Exercise details ▸
Print all the data, keeping every line exactly as it is.

Source data ▸
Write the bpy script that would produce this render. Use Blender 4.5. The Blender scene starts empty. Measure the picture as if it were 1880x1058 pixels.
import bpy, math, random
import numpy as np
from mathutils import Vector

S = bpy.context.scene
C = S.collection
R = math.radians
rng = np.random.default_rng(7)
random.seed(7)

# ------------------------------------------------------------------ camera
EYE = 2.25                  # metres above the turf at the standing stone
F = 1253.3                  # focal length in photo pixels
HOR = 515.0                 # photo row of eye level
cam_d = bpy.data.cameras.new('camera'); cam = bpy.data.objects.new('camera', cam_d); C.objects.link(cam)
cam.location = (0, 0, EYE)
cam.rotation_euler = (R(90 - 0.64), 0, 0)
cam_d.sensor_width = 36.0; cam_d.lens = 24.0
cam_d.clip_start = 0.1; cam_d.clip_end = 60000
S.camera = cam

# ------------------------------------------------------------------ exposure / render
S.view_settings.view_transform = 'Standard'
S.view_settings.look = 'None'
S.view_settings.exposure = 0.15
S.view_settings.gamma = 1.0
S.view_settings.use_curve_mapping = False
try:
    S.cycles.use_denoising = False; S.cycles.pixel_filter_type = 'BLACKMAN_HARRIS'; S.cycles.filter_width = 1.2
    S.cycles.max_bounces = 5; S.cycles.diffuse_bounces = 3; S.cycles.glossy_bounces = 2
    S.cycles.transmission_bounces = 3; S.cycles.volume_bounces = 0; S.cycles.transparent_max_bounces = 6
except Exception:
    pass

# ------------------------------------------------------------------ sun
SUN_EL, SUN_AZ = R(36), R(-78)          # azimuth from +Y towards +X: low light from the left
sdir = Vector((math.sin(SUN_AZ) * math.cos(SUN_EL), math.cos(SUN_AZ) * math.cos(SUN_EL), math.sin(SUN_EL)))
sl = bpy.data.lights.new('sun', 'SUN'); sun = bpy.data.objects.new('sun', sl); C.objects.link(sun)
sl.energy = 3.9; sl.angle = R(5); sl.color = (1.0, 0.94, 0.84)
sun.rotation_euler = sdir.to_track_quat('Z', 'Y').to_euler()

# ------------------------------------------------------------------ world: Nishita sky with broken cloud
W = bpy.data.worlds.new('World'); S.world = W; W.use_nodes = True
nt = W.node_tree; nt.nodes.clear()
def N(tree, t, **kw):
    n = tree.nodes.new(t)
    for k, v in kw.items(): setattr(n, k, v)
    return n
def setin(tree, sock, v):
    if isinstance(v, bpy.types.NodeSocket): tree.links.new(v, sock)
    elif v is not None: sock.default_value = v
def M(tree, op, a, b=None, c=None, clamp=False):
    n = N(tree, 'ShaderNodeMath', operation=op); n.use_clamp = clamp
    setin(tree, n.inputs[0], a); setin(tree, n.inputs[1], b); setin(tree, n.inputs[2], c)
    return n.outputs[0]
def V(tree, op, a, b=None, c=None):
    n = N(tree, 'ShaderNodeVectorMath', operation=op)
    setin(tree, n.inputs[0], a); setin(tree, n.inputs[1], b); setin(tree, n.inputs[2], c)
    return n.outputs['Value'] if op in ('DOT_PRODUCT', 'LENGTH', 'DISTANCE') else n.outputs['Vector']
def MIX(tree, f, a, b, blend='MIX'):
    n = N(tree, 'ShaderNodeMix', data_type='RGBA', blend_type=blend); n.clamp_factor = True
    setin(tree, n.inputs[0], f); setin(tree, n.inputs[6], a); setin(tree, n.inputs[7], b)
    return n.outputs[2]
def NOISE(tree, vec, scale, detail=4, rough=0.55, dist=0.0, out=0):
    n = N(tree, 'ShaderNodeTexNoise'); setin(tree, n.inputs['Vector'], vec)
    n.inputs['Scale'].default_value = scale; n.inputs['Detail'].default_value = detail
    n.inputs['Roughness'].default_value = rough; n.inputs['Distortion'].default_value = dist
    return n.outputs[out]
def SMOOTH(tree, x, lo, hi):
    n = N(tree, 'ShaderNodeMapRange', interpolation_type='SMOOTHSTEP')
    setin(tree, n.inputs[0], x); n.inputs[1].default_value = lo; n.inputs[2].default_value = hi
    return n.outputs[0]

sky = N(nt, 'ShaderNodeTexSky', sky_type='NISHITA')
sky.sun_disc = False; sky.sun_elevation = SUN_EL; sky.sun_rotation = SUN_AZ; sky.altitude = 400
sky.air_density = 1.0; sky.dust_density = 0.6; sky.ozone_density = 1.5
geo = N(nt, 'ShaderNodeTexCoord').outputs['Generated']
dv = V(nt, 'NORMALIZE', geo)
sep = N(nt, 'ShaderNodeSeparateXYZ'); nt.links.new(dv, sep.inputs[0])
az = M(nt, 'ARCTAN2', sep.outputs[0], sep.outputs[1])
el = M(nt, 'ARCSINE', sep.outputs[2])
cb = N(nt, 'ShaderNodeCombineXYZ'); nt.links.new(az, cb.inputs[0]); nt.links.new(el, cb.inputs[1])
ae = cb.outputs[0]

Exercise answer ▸
Write the bpy script that would produce this render. Use Blender 4.5. The Blender scene starts empty. Measure the picture as if it were 1880x1058 pixels.
import bpy, math, random
import numpy as np
from mathutils import Vector

S = bpy.context.scene
C = S.collection
R = math.radians
rng = np.random.default_rng(7)
random.seed(7)

# ------------------------------------------------------------------ camera
EYE = 2.25                  # metres above the turf at the standing stone
F = 1253.3                  # focal length in photo pixels
HOR = 515.0                 # photo row of eye level
cam_d = bpy.data.cameras.new('camera'); cam = bpy.data.objects.new('camera', cam_d); C.objects.link(cam)
cam.location = (0, 0, EYE)
cam.rotation_euler = (R(90 - 0.64), 0, 0)
cam_d.sensor_width = 36.0; cam_d.lens = 24.0
cam_d.clip_start = 0.1; cam_d.clip_end = 60000
S.camera = cam

# ------------------------------------------------------------------ exposure / render
S.view_settings.view_transform = 'Standard'
S.view_settings.look = 'None'
S.view_settings.exposure = 0.15
S.view_settings.gamma = 1.0
S.view_settings.use_curve_mapping = False
try:
    S.cycles.use_denoising = False; S.cycles.pixel_filter_type = 'BLACKMAN_HARRIS'; S.cycles.filter_width = 1.2
    S.cycles.max_bounces = 5; S.cycles.diffuse_bounces = 3; S.cycles.glossy_bounces = 2
    S.cycles.transmission_bounces = 3; S.cycles.volume_bounces = 0; S.cycles.transparent_max_bounces = 6
except Exception:
    pass

# ------------------------------------------------------------------ sun
SUN_EL, SUN_AZ = R(36), R(-78)          # azimuth from +Y towards +X: low light from the left
sdir = Vector((math.sin(SUN_AZ) * math.cos(SUN_EL), math.cos(SUN_AZ) * math.cos(SUN_EL), math.sin(SUN_EL)))
sl = bpy.data.lights.new('sun', 'SUN'); sun = bpy.data.objects.new('sun', sl); C.objects.link(sun)
sl.energy = 3.9; sl.angle = R(5); sl.color = (1.0, 0.94, 0.84)
sun.rotation_euler = sdir.to_track_quat('Z', 'Y').to_euler()

# ------------------------------------------------------------------ world: Nishita sky with broken cloud
W = bpy.data.worlds.new('World'); S.world = W; W.use_nodes = True
nt = W.node_tree; nt.nodes.clear()
def N(tree, t, **kw):
    n = tree.nodes.new(t)
    for k, v in kw.items(): setattr(n, k, v)
    return n
def setin(tree, sock, v):
    if isinstance(v, bpy.types.NodeSocket): tree.links.new(v, sock)
    elif v is not None: sock.default_value = v
def M(tree, op, a, b=None, c=None, clamp=False):
    n = N(tree, 'ShaderNodeMath', operation=op); n.use_clamp = clamp
    setin(tree, n.inputs[0], a); setin(tree, n.inputs[1], b); setin(tree, n.inputs[2], c)
    return n.outputs[0]
def V(tree, op, a, b=None, c=None):
    n = N(tree, 'ShaderNodeVectorMath', operation=op)
    setin(tree, n.inputs[0], a); setin(tree, n.inputs[1], b); setin(tree, n.inputs[2], c)
    return n.outputs['Value'] if op in ('DOT_PRODUCT', 'LENGTH', 'DISTANCE') else n.outputs['Vector']
def MIX(tree, f, a, b, blend='MIX'):
    n = N(tree, 'ShaderNodeMix', data_type='RGBA', blend_type=blend); n.clamp_factor = True
    setin(tree, n.inputs[0], f); setin(tree, n.inputs[6], a); setin(tree, n.inputs[7], b)
    return n.outputs[2]
def NOISE(tree, vec, scale, detail=4, rough=0.55, dist=0.0, out=0):
    n = N(tree, 'ShaderNodeTexNoise'); setin(tree, n.inputs['Vector'], vec)
    n.inputs['Scale'].default_value = scale; n.inputs['Detail'].default_value = detail
    n.inputs['Roughness'].default_value = rough; n.inputs['Distortion'].default_value = dist
    return n.outputs[out]
def SMOOTH(tree, x, lo, hi):
    n = N(tree, 'ShaderNodeMapRange', interpolation_type='SMOOTHSTEP')
    setin(tree, n.inputs[0], x); n.inputs[1].default_value = lo; n.inputs[2].default_value = hi
    return n.outputs[0]

sky = N(nt, 'ShaderNodeTexSky', sky_type='NISHITA')
sky.sun_disc = False; sky.sun_elevation = SUN_EL; sky.sun_rotation = SUN_AZ; sky.altitude = 400
sky.air_density = 1.0; sky.dust_density = 0.6; sky.ozone_density = 1.5
geo = N(nt, 'ShaderNodeTexCoord').outputs['Generated']
dv = V(nt, 'NORMALIZE', geo)
sep = N(nt, 'ShaderNodeSeparateXYZ'); nt.links.new(dv, sep.inputs[0])
az = M(nt, 'ARCTAN2', sep.outputs[0], sep.outputs[1])
el = M(nt, 'ARCSINE', sep.outputs[2])
cb = N(nt, 'ShaderNodeCombineXYZ'); nt.links.new(az, cb.inputs[0]); nt.links.new(el, cb.inputs[1])
ae = cb.outputs[0]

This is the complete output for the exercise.